THIRD PRINCIPLE: However, if it doesn’t, it will suck.
These principles resonate powerfully with your modern bride-to-be, because ever since she was a little girl she has been fantasizing about her wedding day. This is not true of your modern groom-to-be. When
he was a little boy, he was—I state this with authority—conducting experiments to see what happens when you set fire to He-Man action figures.35
But the bride has been dreaming for years about having a fairy-tale wedding, patterned after the wedding scene in the Walt Disney animated film Cinderella, wherein Cinderella and Prince Charming ride off into the sunset in a horse-drawn carriage while the cute little mice wave goodbye. What they don’t show you in this film is parents in bare feet paying the bills for the carriage rental, the horse supplier, the mouse wrangler, the sunset-installation professional, etc. Because all of these things cost money. And if you hold the wedding in New York City, as we did, all of these things will cost extra money, because you will be paying for unionized mouse wranglers.
True Story: My wife inquired, at the hotel where we held the rehearsal dinner, about the cost of renting a projector and screen so we could show pictures of Rob and Laura as guests arrived. The hotel said that, counting the fee for the two workers36 required, by union contract, to set the equipment up, it would cost us—I am not making this up—eighteen hundred dollars. Which of course is more than it would cost, outside of Planet Manhattan, to buy a projector and screen, as well as a used car to drive them home in.

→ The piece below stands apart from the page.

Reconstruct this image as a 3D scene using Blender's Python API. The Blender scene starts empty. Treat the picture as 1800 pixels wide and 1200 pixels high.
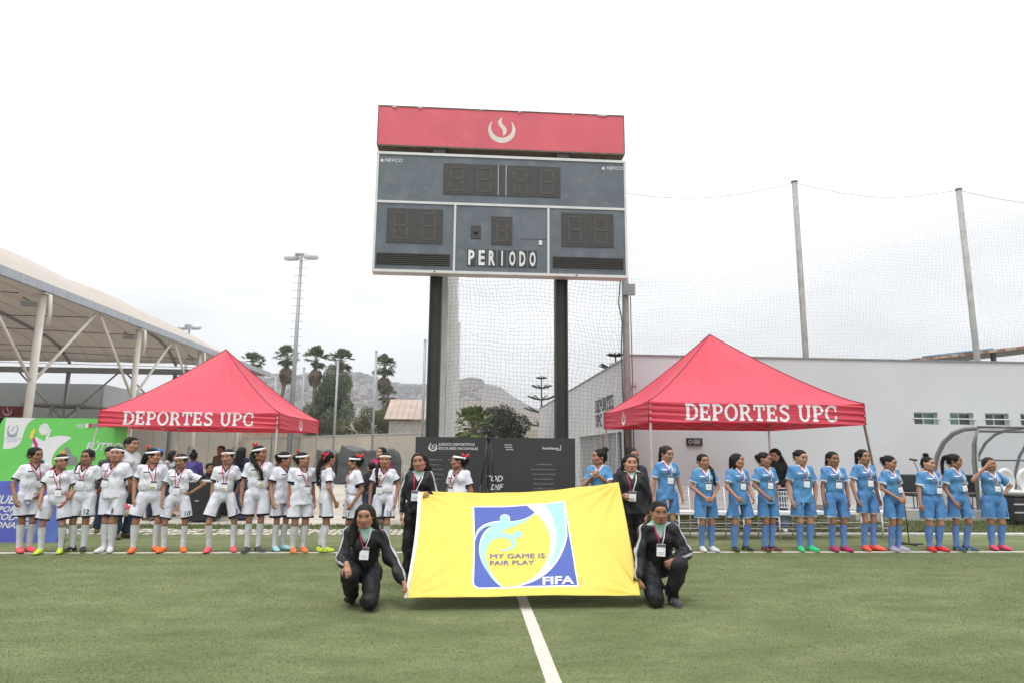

My point is that putting on a modern wedding is an expensive and complicated undertaking, which is why many people these days hire a professional wedding planner, whose function is to make it even more expensive and complicated. The planner works closely with the bride, as well as the only other really essential person in the wedding, by which I of course mean the bride’s mother.
At this point the groom is pretty much out of the picture. If the wedding were a solar system, the bride would be the sun; her mom would be another, slightly smaller nearby sun; the wedding planner would be a third sun; the caterer, floral installation professional, photographer, videographer, cake design engineer, etc., would be planets orbiting these suns; and the groom would be an asteroid the size of a regulation softball 73 trillion light-years away. Sometimes the groom gets so far out of the wedding-planning loop that the planners forget to invite him to the actual wedding and the bride, at the last minute, has to marry a member of the catering staff. (This happened to Madonna twice.)